Goal: Find the word "scene" in the listing; pull out each line holding it.

• • • • •

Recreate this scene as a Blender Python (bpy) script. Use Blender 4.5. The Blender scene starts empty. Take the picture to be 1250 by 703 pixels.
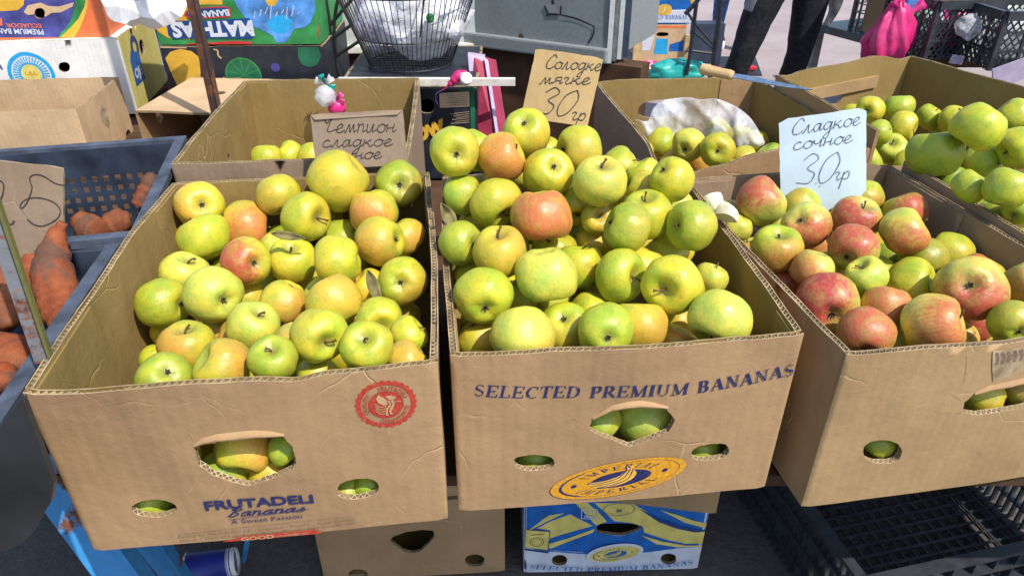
import bpy, bmesh, math, random
import numpy as np
from mathutils import Vector, Matrix, noise
from mathutils.geometry import delaunay_2d_cdt

# ---------------------------------------------------------------- camera, sky, sun
SC = bpy.context.scene
COL = SC.collection
GZ = 1.39                                   # eye height over the ground
PITCH = math.radians(31.5)
FPX = 881.0                                 # focal length for a 1250 px wide frame
CAM = Vector((0, 0, GZ))
FW = Vector((0, math.cos(PITCH), -math.sin(PITCH)))
UP = Vector((0, math.sin(PITCH), math.cos(PITCH)))
RI = Vector((1, 0, 0))
cd = bpy.data.cameras.new('camera')
cd.sensor_width = 36
cd.lens = 36 * FPX / 1250
cd.clip_start = 0.05
cd.clip_end = 500
co = bpy.data.objects.new('camera', cd)
COL.objects.link(co)
co.location = CAM
co.rotation_euler = (math.radians(90) - PITCH, 0, 0)
SC.camera = co

SUN = Vector((0.50, -0.50, 1.0)).normalized()      # towards the sun
w = bpy.data.worlds.new('World')
SC.world = w
w.use_nodes = True
nt = w.node_tree
sky = nt.nodes.new('ShaderNodeTexSky')
sky.sky_type = 'NISHITA'
sky.sun_disc = False
sky.sun_elevation = math.asin(SUN.z)
sky.sun_rotation = math.atan2(SUN.x, SUN.y)
sky.altitude = 100
sky.dust_density = 1.5
nt.links.new(sky.outputs[0], nt.nodes['Background'].inputs[0])
nt.nodes['Background'].inputs[1].default_value = 0.15
ld = bpy.data.lights.new('sun', 'SUN')
ld.energy = 3.6
ld.angle = math.radians(0.6)
ld.color = (1.0, 0.94, 0.85)
lo = bpy.data.objects.new('sun', ld)
COL.objects.link(lo)
lo.rotation_euler = SUN.to_track_quat('Z', 'Y').to_euler()
lo.location = (2, -2, 5)
SC.view_settings.view_transform = 'Standard'
SC.view_settings.look = 'None'
SC.view_settings.gamma = 1
SC.view_settings.exposure = 0.58
SC.cycles.max_bounces = 8

# ---------------------------------------------------------------- helpers
R = math.radians
rnd = random.Random(7)


def ray(px, py):
    return FW + RI * ((px - 625) / FPX) - UP * ((py - 351.5) / FPX)


def aty(px, py, y):
    d = ray(px, py)
    return CAM + d * (y / d.y)


def atz(px, py, z):
    d = ray(px, py)
    return CAM + d * ((z - GZ) / d.z)


def mk(name, vs, fs, mats, parent=None, smooth=False, midx=None, uv=None):
    me = bpy.data.meshes.new(name)
    me.from_pydata([tuple(v) for v in vs], [], fs)
    if not isinstance(mats, (list, tuple)):
        mats = [mats]
    for m in mats:
        me.materials.append(m)
    if midx is not None:
        me.polygons.foreach_set('material_index', midx)
    if smooth:
        me.polygons.foreach_set('use_smooth', [True] * len(me.polygons))
    if uv is not None:
        l = me.uv_layers.new(name='UVMap')
        l.data.foreach_set('uv', [c for f in uv for p in f for c in p])
    me.update()
    return lk(name, me, parent)


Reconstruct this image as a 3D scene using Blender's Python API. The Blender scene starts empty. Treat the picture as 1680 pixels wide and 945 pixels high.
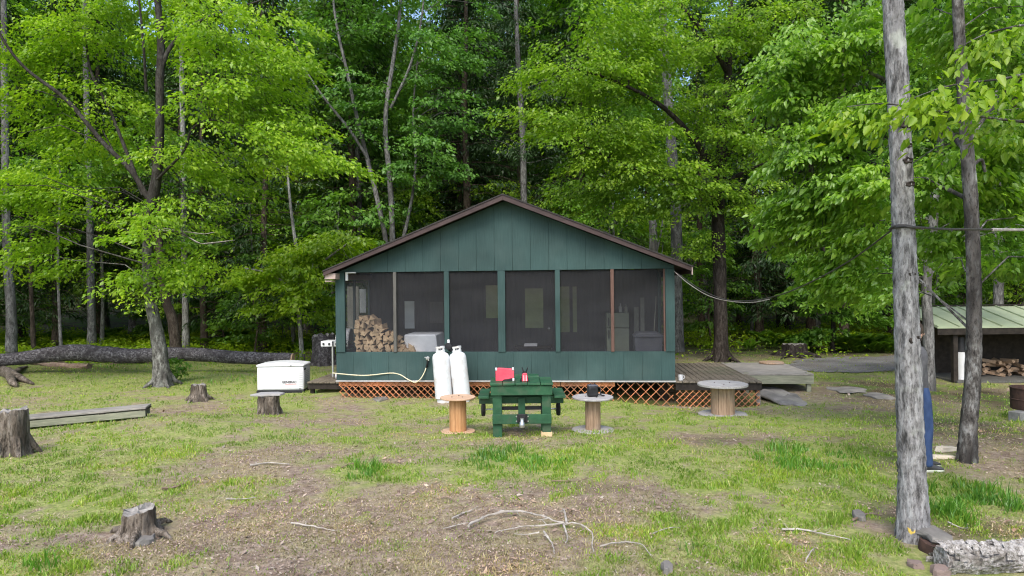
import bpy, math, random
import numpy as np
from mathutils import Vector, Matrix, Euler

random.seed(7)
scene = bpy.context.scene
COL = scene.collection
PI = math.pi
R = math.radians

# ------------------------------------------------------------------ camera frame (pixels of the photograph -> rays)
F, CU, CV, CZ, ROLL = 1119.0, 840.0, 472.5, 2.4, R(0.6)

def ray(u, v):
    a, b = (u - CU) / F, (CV - v) / F
    c, s = math.cos(ROLL), math.sin(ROLL)
    return a * c + b * s, -a * s + b * c

def P(u, v, Y):
    x, z = ray(u, v)
    return Vector((x * Y, Y, CZ + z * Y))

def sstep(a, b, x):
    t = np.clip((x - a) / (b - a), 0, 1)
    return t * t * (3 - 2 * t)

# ------------------------------------------------------------------ value noise
def vnoise(x, y, seed=0):
    x = np.asarray(x, float); y = np.asarray(y, float)
    xi = np.floor(x).astype(np.int64); yi = np.floor(y).astype(np.int64)
    xf = x - xi; yf = y - yi
    def h(i, j):
        n = (i * 374761393 + j * 668265263 + seed * 974634217) & 0xFFFFFFFF
        n = ((n ^ (n >> 13)) * 1274126177) & 0xFFFFFFFF
        return ((n ^ (n >> 16)) & 0xFFFFFF) / float(0xFFFFFF)
    u = xf * xf * (3 - 2 * xf); v = yf * yf * (3 - 2 * yf)
    return (h(xi, yi) * (1 - u) * (1 - v) + h(xi + 1, yi) * u * (1 - v)
            + h(xi, yi + 1) * (1 - u) * v + h(xi + 1, yi + 1) * u * v)

def fbm(x, y, seed=0, octv=4):
    s, a, t = 0.0, 0.5, 0.0
    for i in range(octv):
        s = s + a * vnoise(np.asarray(x) * 2 ** i, np.asarray(y) * 2 ** i, seed + i * 17); t += a; a *= .5
    return s / t

def gh(x, y):
    x = np.asarray(x, float); y = np.asarray(y, float)
    z = 0.2 * (1 - sstep(9.0, 13.0, y))
    z = z + 0.22 * np.exp(-(((x + 5.6) / 1.7) ** 2 + ((y - 11.9) / 1.3) ** 2))
    z = z + 0.10 * (fbm(x * .35, y * .35, 3, 3) - .5) * sstep(3, 6, y) * (1 - .6 * np.exp(-((x / 5) ** 2 + ((y - 17) / 5) ** 2)))
    z = z + 0.035 * (fbm(x * 2.2, y * 2.2, 9, 2) - .5)
    z = z + 14.0 * np.clip((y - 44) / 60, 0, 1.2) ** 1.6
    z = z - 0.20 * np.exp(-(((x - 4.4) / 2.3) ** 2 + ((y - 14.8) / 1.5) ** 2))
    z = z - 0.05
    return z

def g1(x, y):
    return float(gh(x, y))

def G(u, v):
    x, z = ray(u, v)
    Y, st = 3.0, .25
    while Y < 120 and CZ + z * Y > g1(x * Y, Y):
        Y += st
    a, b = Y - st, Y
    for _ in range(20):
        m = (a + b) / 2
        if CZ + z * m > g1(x * m, m): a = m
        else: b = m
    return Vector((x * b, b, g1(x * b, b)))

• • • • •

Written answer:
Recreate this scene as a Blender Python (bpy) script. Use Blender 4.5. The Blender scene starts empty. Take the picture to be 1250 by 703 pixels.
SC = bpy.context.scene
Reconstruct this image as a 3D scene using Blender's Python API. The Blender scene starts empty. Treat the picture as 1680 pixels wide and 945 pixels high.
scene = bpy.context.scene
COL = scene.collection